Sindiran itu memicu kemarahan sebagian masyarakat Jawa Barat, karena dianggap bukan hanya menyerang kebijakan, tetapi juga kehidupan pribadi seorang pejabat publik. Kritik yang seharusnya konstruktif justru bergeser menjadi serangan personal.
Respons Bijak KDM
Menanggapi serangan tersebut, Kang Dedi Mulyadi pernah memberi jawaban singkat dan tenang. “Terima kasih atas kritiknya. Tapi lain kali gunakanlah narasi yang berdasar hukum, bukan hoaks,” ujarnya.
KDM juga mengingatkan bahwa hoaks bisa menimbulkan dosa sosial, memecah belah masyarakat, dan berpotensi memicu polemik panjang. Ia menekankan pentingnya kritik yang sehat dan edukatif, bukan tuduhan kosong.

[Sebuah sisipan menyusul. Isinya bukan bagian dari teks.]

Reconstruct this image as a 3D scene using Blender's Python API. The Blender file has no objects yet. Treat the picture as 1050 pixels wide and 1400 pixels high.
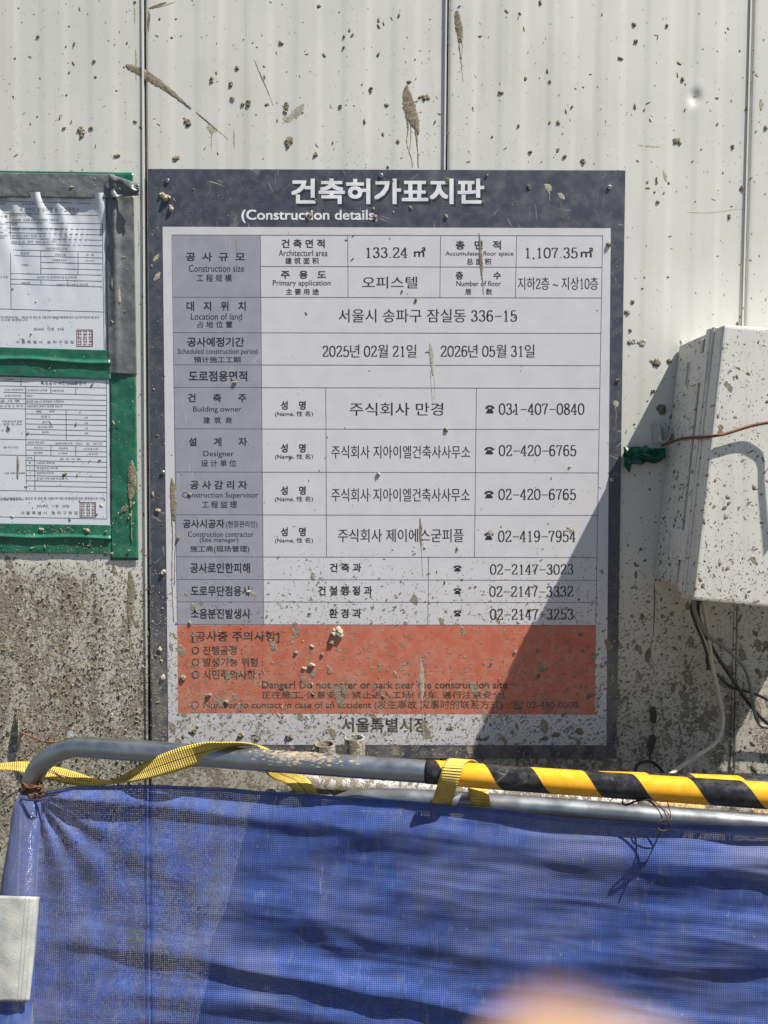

“Kalau ingin mengkritik, bacalah putusan Mahkamah Agung. Semua lengkap di sana. Jangan menyerang dengan berita bohong,” tambahnya.
Reaksi Publik
Meski KDM memilih tidak memproses hukum Eko Widodo, sejumlah warga Jawa Barat menunjukkan reaksi keras. Beberapa bahkan menantang Eko secara terbuka untuk berhenti “ngoceh” di media sosial dan menyelesaikan perbedaan secara gentleman.
Sebagian masyarakat menilai komentar-komentar Eko sudah melewati batas, mulai dari hoaks pemilu hingga serangan personal terhadap KDM. Tak sedikit yang menduga bahwa Eko sekadar mencari perhatian dengan narasi provokatif tanpa fakta yang jelas.
Potensi Jerat Hukum
Dari sisi hukum, polisi menegaskan Eko Widodo bisa dijerat dengan pasal UU ITE maupun pasal dalam UU No. 1 Tahun 1946 tentang penyebaran berita bohong. Ancaman pidana pun tidak main-main, karena hoaks dianggap mengganggu ketertiban umum dan merusak kepercayaan publik terhadap penyelenggara negara.
Dengan penangkapan ini, publik kembali diingatkan bahwa media sosial bukan ruang bebas tanpa batas. Kritik sah dan dilindungi undang-undang, namun penyebaran berita bohong bisa berujung pidana.
Penutup
Kasus Eko Widodo menjadi pelajaran penting di era digital. Kebebasan berekspresi harus diimbangi tanggung jawab, apalagi jika menyangkut isu publik seperti pemilu. Serangan personal, apalagi tanpa dasar hukum, hanya akan memperkeruh suasana politik dan merugikan masyarakat luas.
Polri sendiri menegaskan komitmennya untuk terus menindak tegas siapa pun yang terbukti menyebarkan hoaks, agar ruang publik tetap sehat dan kondusif.